**Data entries**
/---
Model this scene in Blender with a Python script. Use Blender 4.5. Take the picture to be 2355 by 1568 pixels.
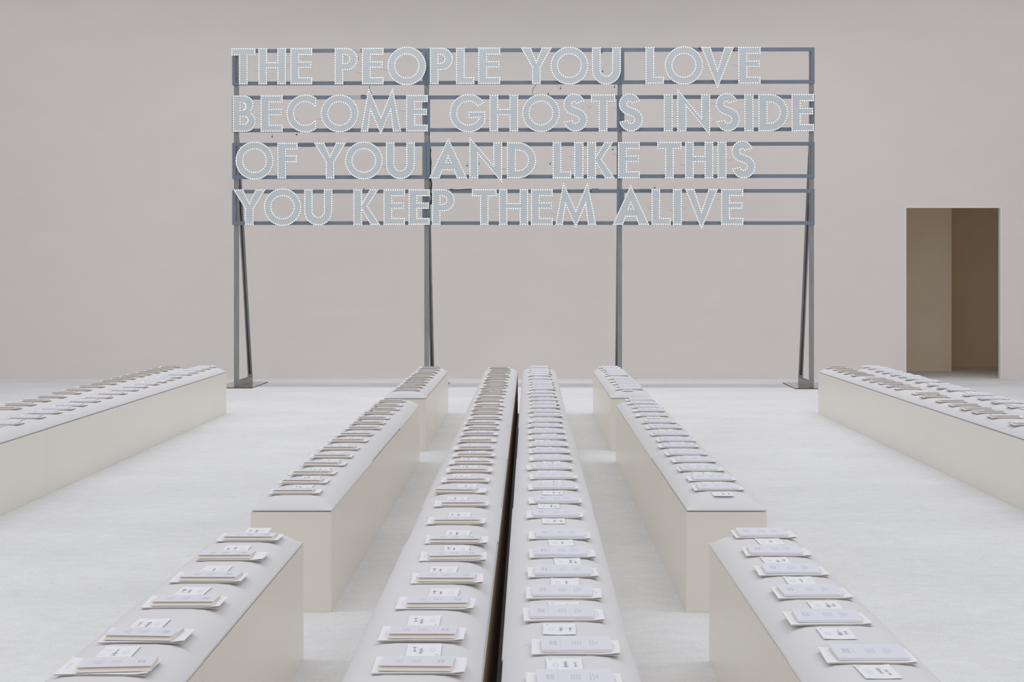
import bpy, bmesh, math, random
from mathutils import Vector, Matrix

for o in list(bpy.data.objects):
    bpy.data.objects.remove(o)
scene = bpy.context.scene
C = scene.collection
R = random.Random(7)

# ------------------------------------------------------------------ camera
F = 3636.0                 # focal length in pixels of the 2355 px wide frame
PX, PY = 1216.0, 636.0     # principal point
CAMZ = 1.606
cd = bpy.data.cameras.new('camera')
cd.sensor_fit = 'HORIZONTAL'
cd.sensor_width = 36.0
cd.lens = F / 2355.0 * 36.0
cd.shift_x = (1177.5 - PX) / 2355.0
cd.shift_y = (PY - 784.0) / 2355.0
cd.clip_end = 200
cam = bpy.data.objects.new('camera', cd)
C.objects.link(cam)
cam.location = (0, 0, CAMZ)
cam.rotation_euler = (math.pi / 2, 0, 0)
scene.camera = cam

# ------------------------------------------------------------------ light
w = bpy.data.worlds.new('world')
scene.world = w
w.use_nodes = True
bg = w.node_tree.nodes['Background']
bg.inputs[0].default_value = (0.98, 0.985, 1.0, 1)
bg.inputs[1].default_value = 0.72


def strip(name, x, y, z, sx, sy, energy, spread=110, color=(1, 0.98, 0.955)):
    l = bpy.data.lights.new(name, 'AREA')
    l.shape = 'RECTANGLE'
    l.size, l.size_y = sx, sy
    l.energy = energy
    l.color = color
    l.spread = math.radians(spread)      # egg-crate louvres
    o = bpy.data.objects.new(name, l)
    C.objects.link(o)
    o.location = (x, y, z)
    return o


# lighting trusses that run across the hall above both runways
for ty, te in ((1.6, 24), (7.1, 32), (13.9, 30), (18.65, 24)):
    for tx in (-4.6, 4.4):
        strip('truss_light', tx, ty, 7.0, 5.6, 0.16, te)
strip('truss_light', -0.1, 22.35, 7.4, 9.5, 0.12, 74, 112)

scene.cycles.max_bounces = 16
scene.cycles.diffuse_bounces = 10
scene.view_settings.view_transform = 'Standard'
scene.view_settings.look = 'None'
scene.view_settings.exposure = 0.0
scene.view_settings.gamma = 1.0
scene.view_settings.use_curve_mapping = False


# ------------------------------------------------------------------ materials
def srgb(r, g, b):
    f = lambda c: (c / 255.0) / 12.92 if c / 255.0 <= 0.04045 else ((c / 255.0 + 0.055) / 1.055) ** 2.4
    return (f(r), f(g), f(b), 1)


def mat(name, col, rough=0.6, metal=0.0, spec=0.5, noise=None, bump=None, emit=None):
    """noise=(scale xyz, amount, detail); bump=(scale xyz, strength, distance)"""
    m = bpy.data.materials.new(name)
    m.use_nodes = True
    nt = m.node_tree
    b = nt.nodes['Principled BSDF']
    b.inputs['Base Color'].default_value = col
    b.inputs['Roughness'].default_value = rough
    b.inputs['Metallic'].default_value = metal
    b.inputs['Specular IOR Level'].default_value = spec
    tc = nt.nodes.new('ShaderNodeTexCoord')
    if noise:
        mp = nt.nodes.new('ShaderNodeMapping')
        mp.inputs['Scale'].default_value = noise[0]
        nt.links.new(tc.outputs['Object'], mp.inputs[0])
        n = nt.nodes.new('ShaderNodeTexNoise')
        n.inputs['Scale'].default_value = 1.0
        n.inputs['Detail'].default_value = noise[2]
        nt.links.new(mp.outputs[0], n.inputs['Vector'])
        r = nt.nodes.new('ShaderNodeMapRange')
        r.inputs['From Min'].default_value = 0.3
        r.inputs['From Max'].default_value = 0.7
        r.inputs['To Min'].default_value = 1 - noise[1]
        r.inputs['To Max'].default_value = 1 + noise[1]
        nt.links.new(n.outputs[0], r.inputs[0])
        mx = nt.nodes.new('ShaderNodeVectorMath')
        mx.operation = 'SCALE'
        mx.inputs[0].default_value = col[:3]
        nt.links.new(r.outputs[0], mx.inputs['Scale'])
        nt.links.new(mx.outputs[0], b.inputs['Base Color'])
    if bump:
        mp = nt.nodes.new('ShaderNodeMapping')
        mp.inputs['Scale'].default_value = bump[0]
        nt.links.new(tc.outputs['Object'], mp.inputs[0])
        n = nt.nodes.new('ShaderNodeTexNoise')
        n.inputs['Scale'].default_value = 1.0
        n.inputs['Detail'].default_value = 3.0
        nt.links.new(mp.outputs[0], n.inputs['Vector'])
        bp = nt.nodes.new('ShaderNodeBump')
        bp.inputs['Strength'].default_value = bump[1]
        bp.inputs['Distance'].default_value = bump[2]
        nt.links.new(n.outputs[0], bp.inputs['Height'])
        nt.links.new(bp.outputs[0], b.inputs['Normal'])
    if emit:
        b.inputs['Emission Color'].default_value = emit[0]
        b.inputs['Emission Strength'].default_value = emit[1]
        m.cycles.emission_sampling = 'NONE'
    return m


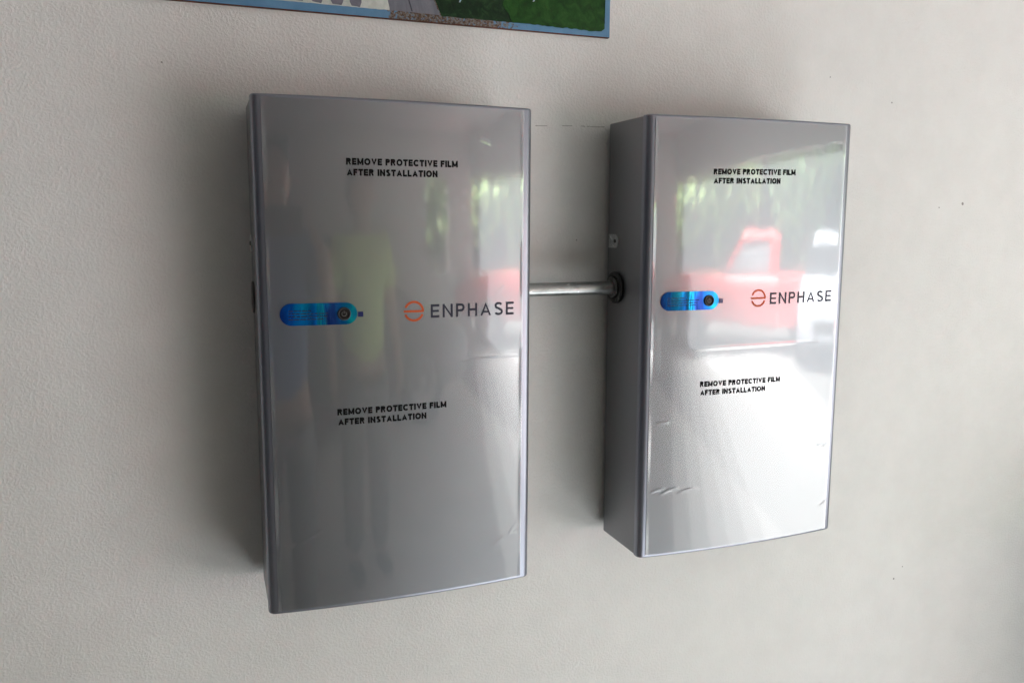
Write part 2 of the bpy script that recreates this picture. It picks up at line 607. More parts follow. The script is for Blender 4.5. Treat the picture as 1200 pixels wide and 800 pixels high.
def on_front(pts2, off):
    """wrap flat (s, z) outlines onto the bowed front"""
    out = []
    of = off
    for (s, z) in pts2:
        off = of(s, z) if callable(of) else of
        ny = 2 * BOW * s / W2 ** 2
        k = 1.0 / math.sqrt(1 + ny * ny)
        out.append((s + off * ny * k, front_y(s) - off * k, z))
    return out


def patch(name, outline, off, thick, mat, parent):
    """a thin raised piece with the outline given, following the front"""
    bm = bmesh.new()
    top = [bm.verts.new(p) for p in on_front(outline, off + thick)]
    bot = [bm.verts.new(p) for p in on_front(outline, off)]
    n = len(top)
    ft = bm.faces.new(top)
    for i in range(n):
        bm.faces.new((top[i], top[(i + 1) % n], bot[(i + 1) % n], bot[i]))
    bmesh.ops.triangulate(bm, faces=[ft])
    return bm_obj(name, bm, mat, parent)


def stadium(s0, s1, z0, z1, n=16):
    r = (z1 - z0) / 2
    zc = (z0 + z1) / 2
    pts = []
    for i in range(n + 1):
        a = math.pi / 2 + math.pi * i / n
        pts.append((s0 + r + r * math.cos(a), zc + r * math.sin(a)))
    m = 10
    for i in range(1, m):
        pts.append((s0 + r + (s1 - s0 - 2 * r) * i / m, z0))
    for i in range(n + 1):
        a = -math.pi / 2 + math.pi * i / n
        pts.append((s1 - r + r * math.cos(a), zc + r * math.sin(a)))
    for i in range(1, m):
        pts.append((s1 - r - (s1 - s0 - 2 * r) * i / m, z1))
    return pts


def arc_band(cx, cz, r_out, r_in, a0, a1, n=28):
    p = [(cx + r_out * math.cos(a0 + (a1 - a0) * i / n), cz + r_out * math.sin(a0 + (a1 - a0) * i / n)) for i in range(n + 1)]
    q = [(cx + r_in * math.cos(a1 + (a0 - a1) * i / n), cz + r_in * math.sin(a1 + (a0 - a1) * i / n)) for i in range(n + 1)]
    return p + q


def band_mesh(name, pieces, off, mat, parent):
    """several closed bands of one printed mark, each given as outer half + reversed inner half"""
    verts, faces = [], []
    for pl in pieces:
        p3 = on_front(pl, off)
        b = len(verts)
        verts += p3
        h = len(pl) // 2
        for i in range(h - 1):
            faces.append((b + i, b + i + 1, b + len(pl) - 2 - i, b + len(pl) - 1 - i))
    return fix_normals(mesh_obj(name, verts, faces, mat, parent))


def glyph(ch, t):
    """centre lines of a capital letter in a box one unit high; returns (width, polylines)"""
    h = t / 2
    def el(cx, cz, rx, rz, a0, a1, n=16):
        return [(cx + rx * math.cos(R(a0 + (a1 - a0) * i / n)), cz + rz * math.sin(R(a0 + (a1 - a0) * i / n))) for i in range(n + 1)]
    if ch == 'E': return 0.72, [[(0.72, 1 - h), (h, 1 - h), (h, h), (0.72, h)], [(h, 0.5), (0.68, 0.5)]]
    if ch == 'F': return 0.68, [[(0.68, 1 - h), (h, 1 - h), (h, 0)], [(h, 0.5), (0.60, 0.5)]]
    if ch == 'L': return 0.68, [[(h, 1), (h, h), (0.68, h)]]
    if ch == 'I': return t, [[(h, 1), (h, 0)]]
    if ch == 'T': return 0.78, [[(0, 1 - h), (0.78, 1 - h)], [(0.39, 1 - h), (0.39, 0)]]
    if ch == 'H': return 0.82, [[(h, 1), (h, 0)], [(0.82 - h, 1), (0.82 - h, 0)], [(h, 0.52), (0.82 - h, 0.52)]]
    if ch == 'N': return 0.86, [[(h, 0), (h, 1)], [(0.86 - h, 0), (0.86 - h, 1)], [(h, 1 - h * .6), (0.86 - h, h * .6)]]
    if ch == 'M': return 1.02, [[(h, 0), (h, 1)], [(1.02 - h, 0), (1.02 - h, 1)], [(h, 1 - h * .5), (0.51, h * 1.1)], [(1.02 - h, 1 - h * .5), (0.51, h * 1.1)]]
    if ch == 'V': return 0.94, [[(h, 1), (0.47, h * .7), (0.94 - h, 1)]]
    if ch == 'A': return 0.96, [[(h, 0), (0.48, 1 - h * .7), (0.96 - h, 0)], [(0.25, 0.30), (0.71, 0.30)]]
    if ch == 'O': return 1.02, [el(0.51, 0.5, 0.51 - h, 0.52 - h, 0, 360, 32)]
    if ch == 'C': return 0.94, [el(0.51, 0.5, 0.51 - h, 0.52 - h, 42, 318, 26)]
    if ch == 'P': return 0.74, [[(h, 0), (h, 1 - h), (0.44, 1 - h)] + el(0.44, 0.70, 0.30 - h, 0.30 - h, 80, -80, 10) + [(0.44, 0.40 + h), (h, 0.40 + h)]]
    if ch == 'R': return 0.84, [[(h, 0), (h, 1 - h), (0.48, 1 - h)] + el(0.48, 0.71, 0.29 - h, 0.29 - h, 80, -80, 10) + [(0.48, 0.42 + h), (h, 0.42 + h)], [(0.42, 0.42 + h), (0.84 - h * 1.1, 0)]]
    if ch == 'S':
        return 0.78, [el(0.39, 0.735, 0.36 - h, 0.275 - h, 25, 250, 14) + [(0.45, 0.485)] + el(0.39, 0.275, 0.39 - h, 0.285 - h, 60, -155, 14)]
    return 0.34, []


def stroke(pl, t):
    """outline of a centre line: left side then reversed right side, mitred"""
    n = len(pl)
    closed = math.hypot(pl[0][0] - pl[-1][0], pl[0][1] - pl[-1][1]) < 1e-6
    a, b = [], []
    for i in range(n):
        p = Vector(pl[i])
        d0 = (p - Vector(pl[i - 1] if i else (pl[n - 2] if closed else pl[0])))
        d1 = (Vector(pl[i + 1] if i < n - 1 else (pl[1] if closed else pl[-1])) - p)
        if d0.length < 1e-9: d0 = d1
        if d1.length < 1e-9: d1 = d0
        d0, d1 = d0.normalized(), d1.normalized()
        n0, n1 = Vector((-d0.y, d0.x)), Vector((-d1.y, d1.x))
        m = (n0 + n1)
        m = m.normalized() if m.length > 1e-6 else n0
        k = min(2.2, 1.0 / max(0.3, m.dot(n0)))
        a.append(tuple(p + m * (t / 2 * k)))
        b.append(tuple(p - m * (t / 2 * k)))
    return a + b[::-1]


def lettering(name, text, s0, z0, width, cap, off, mat, parent, t=0.24, gap=0.16, slope=0.0):
    x = 0.0
    bands = []
    for ch in text:
        w, pls = glyph(ch, t)
        for pl in pls:
            slim = 0.72 if ch in 'MN' and len(pl) == 2 and pl[0][0] != pl[1][0] else (0.86 if ch in 'EFAR' and len(pl) == 2 else 1.0)
            bands.append([(x + u, v) for (u, v) in stroke(pl, t * slim)])
        x += w + gap
    total = x - gap
    k = width / total
    verts, faces = [], []
    for q, bd in enumerate(bands):
        p3 = on_front([(s0 + u * k, z0 + min(1.0, max(0.0, v)) * cap + slope * u * k) for (u, v) in bd], off)
        b = len(verts)
        verts += p3
        hn = len(bd) // 2
        for i in range(hn - 1):
            faces.append((b + i, b + i + 1, b + len(bd) - 2 - i, b + len(bd) - 1 - i))
    o = mesh_obj(name, verts, faces, mat, parent)
    return fix_normals_out(o)


def fix_normals_out(o):
    me = o.data
    if len(me.polygons) and sum(p.normal.y for p in me.polygons) > 0:
        me.flip_normals()
    return o


def build_film(parent, creases, seed, s_lo=-0.1710, s_hi=0.1690):
    rng = np.random.RandomState(seed)
    waves = [(rng.uniform(15, 60), rng.uniform(0, math.pi), rng.uniform(0, 6.3)) for _ in range(10)]

    def height(S, Z):
        h = 0.0006 + 0 * S
        for (k, a, ph_) in waves:                         # the film never lies quite flat
            h = h + 0.000011 * (40 / k) ** 1.2 * np.sin(k * (S * math.cos(a) + Z * math.sin(a)) + ph_)
        for (s0, z0, s1, z1, amp, wid, bend) in creases:
            L2 = (s1 - s0) ** 2 + (z1 - z0) ** 2
            t = ((S - s0) * (s1 - s0) + (Z - z0) * (z1 - z0)) / L2
            ln = math.sqrt(L2)
            d = ((S - s0) * (z1 - z0) - (Z - z0) * (s1 - s0)) / ln + bend * ln * 4 * t * (1 - t)
            tt = np.clip(t, -0.3, 1.3)
            prof = np.clip(1 - (2 * tt - 1) ** 2, 0, 1) ** 0.6
            h = h + amp * prof * np.exp(-(d / wid) ** 2)
        rim = np.minimum(S - s_lo, s_hi - S)              # lifted rim
        return h + 0.0005 * np.exp(-(rim / 0.003) ** 2) * (0.6 + 0.4 * np.sin(Z * 40 + seed))

    ns, nz = 190, 330
    z_lo, z_hi = -H2 + 0.004, H2 - 0.004
    s = np.linspace(s_lo, s_hi, ns)
    z = np.linspace(z_lo, z_hi, nz)
    S, Z = np.meshgrid(s, z)
    h = height(S, Z)
    off = h
    ny = 2 * BOW * S / W2 ** 2
    k = 1 / np.sqrt(1 + ny * ny)
    X = S + off * ny * k
    Y = -(D0 + BOW * (1 - (S / W2) ** 2)) - off * k
    co = np.stack([X, Y, Z], -1).reshape(-1, 3)
    idx = np.arange(ns * nz).reshape(nz, ns)
    q = np.stack([idx[:-1, :-1], idx[:-1, 1:], idx[1:, 1:], idx[1:, :-1]], -1).reshape(-1, 4)
    me = bpy.data.meshes.new('protective_film')
    me.vertices.add(len(co))
    me.vertices.foreach_set('co', co.ravel())
    me.loops.add(q.size)
    me.loops.foreach_set('vertex_index', q.ravel().astype(np.int32))
    me.polygons.add(len(q))
    me.polygons.foreach_set('loop_start', np.arange(0, q.size, 4, dtype=np.int32))
    me.polygons.foreach_set('use_smooth', [True] * len(q))
    me.update(calc_edges=True)
    me.validate()
    me.materials.append(MAT['film'])
    o = bpy.data.objects.new('protective_film', me)
    COL.objects.link(o)
    o.parent = parent
    return o, height


def half_round_tab(parent):
    """zinc ear of the wall bracket, with its screw"""
    x = -W2 - 0.0006
    bm = bmesh.new()
    prof = [(0.004, 0.0106)]
    for i in range(15):
        a = math.pi / 2 - math.pi * i / 14
        prof.append((-0.0275 - 0.0108 * math.cos(a), 0.1503 - ZC * 0 + 0.0106 * math.sin(a)))
    prof = [(-0.0062, 0.1609)] + prof[1:] + [(-0.0062, 0.1397)]
    a = [bm.verts.new((x, y, z)) for (y, z) in prof]
    b = [bm.verts.new((x + 0.0035, y, z)) for (y, z) in prof]
    bm.faces.new(a)
    bm.faces.new(b[::-1])
    n = len(a)
    for i in range(n):
        bm.faces.new((a[i], a[(i + 1) % n], b[(i + 1) % n], b[i]))
    t = bm_obj('bracket_tab', bm, MAT['zinc_tab'], parent)
    lathe_obj('screw', [(0, -0.0016), (0.0022, -0.0016), (0.0030, -0.0008), (0.0030, 0.001), (0, 0.001)], 'X', MAT['screw'], t, (x, -0.0285, 0.1503), 16)
    return t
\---
Return, please, the exact lines from the beginning of the entries above through the line containing "bg.inputs[1].default_value = 0.72", both included; pictures are left out.

**Exercise response**
Model this scene in Blender with a Python script. Use Blender 4.5. Take the picture to be 2355 by 1568 pixels.
import bpy, bmesh, math, random
from mathutils import Vector, Matrix

for o in list(bpy.data.objects):
    bpy.data.objects.remove(o)
scene = bpy.context.scene
C = scene.collection
R = random.Random(7)

# ------------------------------------------------------------------ camera
F = 3636.0                 # focal length in pixels of the 2355 px wide frame
PX, PY = 1216.0, 636.0     # principal point
CAMZ = 1.606
cd = bpy.data.cameras.new('camera')
cd.sensor_fit = 'HORIZONTAL'
cd.sensor_width = 36.0
cd.lens = F / 2355.0 * 36.0
cd.shift_x = (1177.5 - PX) / 2355.0
cd.shift_y = (PY - 784.0) / 2355.0
cd.clip_end = 200
cam = bpy.data.objects.new('camera', cd)
C.objects.link(cam)
cam.location = (0, 0, CAMZ)
cam.rotation_euler = (math.pi / 2, 0, 0)
scene.camera = cam

# ------------------------------------------------------------------ light
w = bpy.data.worlds.new('world')
scene.world = w
w.use_nodes = True
bg = w.node_tree.nodes['Background']
bg.inputs[0].default_value = (0.98, 0.985, 1.0, 1)
bg.inputs[1].default_value = 0.72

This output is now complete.